STATED TASK: Determine how many lines include "part". Give the number and nothing else.

== ENTRIES

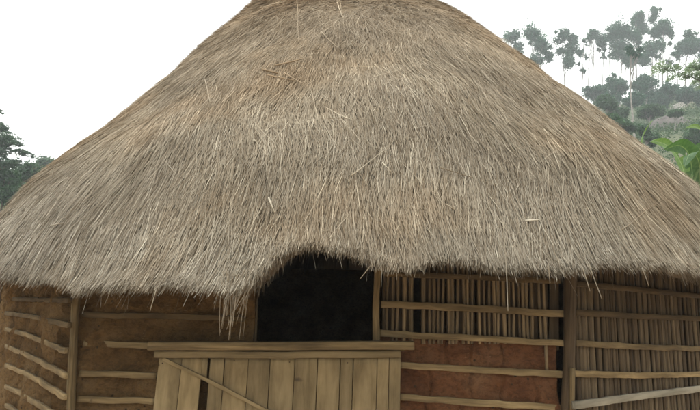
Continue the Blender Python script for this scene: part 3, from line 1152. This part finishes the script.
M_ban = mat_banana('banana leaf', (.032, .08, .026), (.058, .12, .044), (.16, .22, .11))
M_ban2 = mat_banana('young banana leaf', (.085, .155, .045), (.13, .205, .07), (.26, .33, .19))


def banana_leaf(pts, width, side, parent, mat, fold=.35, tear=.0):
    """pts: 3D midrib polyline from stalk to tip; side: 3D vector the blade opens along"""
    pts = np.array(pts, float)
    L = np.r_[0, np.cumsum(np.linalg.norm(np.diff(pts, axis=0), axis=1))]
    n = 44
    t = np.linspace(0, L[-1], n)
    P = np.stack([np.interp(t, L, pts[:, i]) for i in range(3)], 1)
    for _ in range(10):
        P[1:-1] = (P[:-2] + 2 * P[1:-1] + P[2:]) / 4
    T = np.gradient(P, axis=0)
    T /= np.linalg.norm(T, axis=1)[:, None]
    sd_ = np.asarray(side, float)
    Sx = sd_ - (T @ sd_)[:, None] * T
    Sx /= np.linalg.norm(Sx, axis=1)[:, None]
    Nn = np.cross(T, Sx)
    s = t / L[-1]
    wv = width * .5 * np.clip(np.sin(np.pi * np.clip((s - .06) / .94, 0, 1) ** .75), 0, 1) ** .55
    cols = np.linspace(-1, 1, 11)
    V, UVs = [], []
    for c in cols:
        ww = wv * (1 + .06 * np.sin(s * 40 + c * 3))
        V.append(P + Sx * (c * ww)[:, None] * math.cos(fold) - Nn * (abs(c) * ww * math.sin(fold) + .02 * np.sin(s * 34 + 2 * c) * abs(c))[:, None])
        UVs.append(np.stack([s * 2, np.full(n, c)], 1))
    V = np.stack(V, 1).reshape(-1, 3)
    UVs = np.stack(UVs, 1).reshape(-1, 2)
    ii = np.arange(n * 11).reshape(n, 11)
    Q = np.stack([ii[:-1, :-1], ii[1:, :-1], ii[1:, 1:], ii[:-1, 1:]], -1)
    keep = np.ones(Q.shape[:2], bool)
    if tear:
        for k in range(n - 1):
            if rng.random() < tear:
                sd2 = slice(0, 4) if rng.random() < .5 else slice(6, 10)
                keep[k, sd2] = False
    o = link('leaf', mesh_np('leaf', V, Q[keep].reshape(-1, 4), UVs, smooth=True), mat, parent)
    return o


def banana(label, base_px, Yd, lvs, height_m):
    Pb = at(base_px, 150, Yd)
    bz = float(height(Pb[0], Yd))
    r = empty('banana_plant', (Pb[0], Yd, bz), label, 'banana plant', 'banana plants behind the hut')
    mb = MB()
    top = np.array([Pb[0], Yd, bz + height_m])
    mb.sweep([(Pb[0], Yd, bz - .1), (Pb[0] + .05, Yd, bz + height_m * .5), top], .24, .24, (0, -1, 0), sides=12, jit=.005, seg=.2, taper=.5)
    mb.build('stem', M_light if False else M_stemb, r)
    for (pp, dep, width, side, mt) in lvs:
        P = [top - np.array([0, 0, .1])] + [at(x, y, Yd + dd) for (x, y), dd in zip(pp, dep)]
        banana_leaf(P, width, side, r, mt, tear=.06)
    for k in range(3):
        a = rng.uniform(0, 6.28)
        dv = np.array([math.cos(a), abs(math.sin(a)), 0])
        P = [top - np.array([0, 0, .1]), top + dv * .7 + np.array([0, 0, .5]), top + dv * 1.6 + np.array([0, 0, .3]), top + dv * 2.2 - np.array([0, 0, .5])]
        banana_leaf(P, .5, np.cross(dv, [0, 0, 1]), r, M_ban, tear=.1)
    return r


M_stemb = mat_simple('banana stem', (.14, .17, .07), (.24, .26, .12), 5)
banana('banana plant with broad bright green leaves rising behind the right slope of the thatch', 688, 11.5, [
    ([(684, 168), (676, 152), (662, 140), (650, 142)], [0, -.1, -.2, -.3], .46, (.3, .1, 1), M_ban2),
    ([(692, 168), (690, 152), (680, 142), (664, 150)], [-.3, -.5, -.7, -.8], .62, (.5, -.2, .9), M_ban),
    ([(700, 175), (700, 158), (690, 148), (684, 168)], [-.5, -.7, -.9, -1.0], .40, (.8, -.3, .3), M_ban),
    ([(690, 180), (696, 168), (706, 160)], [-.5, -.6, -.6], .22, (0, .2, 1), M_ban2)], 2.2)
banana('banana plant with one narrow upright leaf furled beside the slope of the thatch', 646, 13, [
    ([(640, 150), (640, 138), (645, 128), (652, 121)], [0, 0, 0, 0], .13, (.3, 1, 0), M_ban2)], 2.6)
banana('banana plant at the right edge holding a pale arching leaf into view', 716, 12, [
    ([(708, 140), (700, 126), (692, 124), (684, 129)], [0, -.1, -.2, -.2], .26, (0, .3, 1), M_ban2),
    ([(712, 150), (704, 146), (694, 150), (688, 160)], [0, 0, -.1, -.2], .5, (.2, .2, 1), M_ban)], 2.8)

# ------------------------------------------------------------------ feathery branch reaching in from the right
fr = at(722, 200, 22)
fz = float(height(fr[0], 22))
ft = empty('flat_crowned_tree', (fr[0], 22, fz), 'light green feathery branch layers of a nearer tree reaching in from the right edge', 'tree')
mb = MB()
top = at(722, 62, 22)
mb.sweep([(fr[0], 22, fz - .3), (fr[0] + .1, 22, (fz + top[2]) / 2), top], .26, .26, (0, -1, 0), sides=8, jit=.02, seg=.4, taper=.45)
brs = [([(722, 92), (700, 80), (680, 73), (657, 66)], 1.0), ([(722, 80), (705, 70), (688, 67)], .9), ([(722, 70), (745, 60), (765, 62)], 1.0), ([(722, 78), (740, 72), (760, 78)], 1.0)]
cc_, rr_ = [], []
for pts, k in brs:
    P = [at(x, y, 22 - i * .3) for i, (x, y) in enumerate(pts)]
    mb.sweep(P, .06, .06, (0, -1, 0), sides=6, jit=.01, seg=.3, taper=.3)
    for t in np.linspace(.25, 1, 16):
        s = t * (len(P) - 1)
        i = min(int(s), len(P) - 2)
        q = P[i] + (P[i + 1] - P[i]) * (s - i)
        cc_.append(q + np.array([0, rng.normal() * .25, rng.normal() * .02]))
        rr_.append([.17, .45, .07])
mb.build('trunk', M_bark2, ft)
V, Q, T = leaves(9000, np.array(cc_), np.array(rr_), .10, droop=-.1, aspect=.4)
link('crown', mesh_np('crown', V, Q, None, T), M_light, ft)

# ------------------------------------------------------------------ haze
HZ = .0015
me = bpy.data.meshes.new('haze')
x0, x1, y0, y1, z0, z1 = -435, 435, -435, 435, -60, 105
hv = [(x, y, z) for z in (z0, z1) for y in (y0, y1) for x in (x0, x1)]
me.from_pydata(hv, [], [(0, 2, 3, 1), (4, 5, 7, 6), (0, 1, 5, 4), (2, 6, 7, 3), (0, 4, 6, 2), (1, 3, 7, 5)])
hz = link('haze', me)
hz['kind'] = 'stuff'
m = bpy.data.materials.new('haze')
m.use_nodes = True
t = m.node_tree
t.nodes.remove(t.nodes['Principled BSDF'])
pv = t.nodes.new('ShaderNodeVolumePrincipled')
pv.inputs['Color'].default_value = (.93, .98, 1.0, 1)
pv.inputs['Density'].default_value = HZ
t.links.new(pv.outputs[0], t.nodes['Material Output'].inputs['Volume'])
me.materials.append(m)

====
== ENTRIES

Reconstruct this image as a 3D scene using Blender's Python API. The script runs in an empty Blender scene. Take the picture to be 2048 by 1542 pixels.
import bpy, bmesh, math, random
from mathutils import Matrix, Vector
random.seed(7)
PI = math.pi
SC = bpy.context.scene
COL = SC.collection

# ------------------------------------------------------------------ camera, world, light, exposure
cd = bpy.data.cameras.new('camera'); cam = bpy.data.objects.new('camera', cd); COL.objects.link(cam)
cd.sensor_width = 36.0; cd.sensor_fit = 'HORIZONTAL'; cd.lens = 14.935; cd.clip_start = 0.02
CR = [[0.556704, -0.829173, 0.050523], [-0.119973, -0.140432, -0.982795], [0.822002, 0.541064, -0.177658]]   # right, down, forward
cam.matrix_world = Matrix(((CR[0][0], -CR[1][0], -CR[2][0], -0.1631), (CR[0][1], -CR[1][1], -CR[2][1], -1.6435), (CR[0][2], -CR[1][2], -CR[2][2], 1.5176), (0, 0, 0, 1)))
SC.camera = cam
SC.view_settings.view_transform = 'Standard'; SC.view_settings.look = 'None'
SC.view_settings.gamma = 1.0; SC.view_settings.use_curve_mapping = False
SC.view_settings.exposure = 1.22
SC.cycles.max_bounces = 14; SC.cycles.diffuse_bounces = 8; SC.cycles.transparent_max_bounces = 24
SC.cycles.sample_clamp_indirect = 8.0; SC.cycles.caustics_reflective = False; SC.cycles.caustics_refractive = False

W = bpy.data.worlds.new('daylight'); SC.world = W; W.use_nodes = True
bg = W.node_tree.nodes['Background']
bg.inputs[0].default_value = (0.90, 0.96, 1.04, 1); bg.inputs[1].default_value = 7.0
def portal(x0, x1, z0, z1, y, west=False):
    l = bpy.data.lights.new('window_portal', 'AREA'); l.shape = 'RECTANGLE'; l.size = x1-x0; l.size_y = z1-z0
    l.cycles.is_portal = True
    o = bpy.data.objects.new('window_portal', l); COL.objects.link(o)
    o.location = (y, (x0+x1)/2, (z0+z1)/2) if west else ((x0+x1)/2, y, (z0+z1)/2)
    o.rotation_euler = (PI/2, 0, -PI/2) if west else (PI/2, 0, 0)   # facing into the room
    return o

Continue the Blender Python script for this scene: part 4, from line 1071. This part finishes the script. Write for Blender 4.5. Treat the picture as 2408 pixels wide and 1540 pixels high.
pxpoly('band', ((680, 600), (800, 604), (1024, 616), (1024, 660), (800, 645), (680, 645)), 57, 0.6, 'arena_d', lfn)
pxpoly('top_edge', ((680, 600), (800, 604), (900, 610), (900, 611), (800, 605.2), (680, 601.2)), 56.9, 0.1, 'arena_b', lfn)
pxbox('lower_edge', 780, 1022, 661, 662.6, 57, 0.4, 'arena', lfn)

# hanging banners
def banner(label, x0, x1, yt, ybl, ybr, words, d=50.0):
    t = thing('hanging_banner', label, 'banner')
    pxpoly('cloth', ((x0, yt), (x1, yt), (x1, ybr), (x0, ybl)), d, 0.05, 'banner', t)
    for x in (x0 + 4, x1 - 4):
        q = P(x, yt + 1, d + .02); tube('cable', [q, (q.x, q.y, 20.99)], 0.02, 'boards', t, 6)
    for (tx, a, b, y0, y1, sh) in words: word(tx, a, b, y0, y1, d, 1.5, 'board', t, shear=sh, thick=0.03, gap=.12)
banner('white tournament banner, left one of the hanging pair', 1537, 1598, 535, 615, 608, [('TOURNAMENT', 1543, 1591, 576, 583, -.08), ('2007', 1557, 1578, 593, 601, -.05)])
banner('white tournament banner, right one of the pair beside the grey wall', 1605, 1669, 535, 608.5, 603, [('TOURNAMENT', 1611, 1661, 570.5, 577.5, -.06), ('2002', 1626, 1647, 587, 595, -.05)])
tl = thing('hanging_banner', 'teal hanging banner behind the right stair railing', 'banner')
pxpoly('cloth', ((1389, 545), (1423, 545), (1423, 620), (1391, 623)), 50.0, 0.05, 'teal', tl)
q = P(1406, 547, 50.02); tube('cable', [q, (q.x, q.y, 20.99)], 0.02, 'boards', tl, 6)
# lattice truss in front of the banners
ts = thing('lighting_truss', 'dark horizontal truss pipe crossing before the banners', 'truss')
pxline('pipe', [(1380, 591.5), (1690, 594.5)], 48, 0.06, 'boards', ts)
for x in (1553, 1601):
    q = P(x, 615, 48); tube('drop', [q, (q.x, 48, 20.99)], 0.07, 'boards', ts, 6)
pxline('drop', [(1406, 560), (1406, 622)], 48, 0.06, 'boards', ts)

====

ANSWER: 2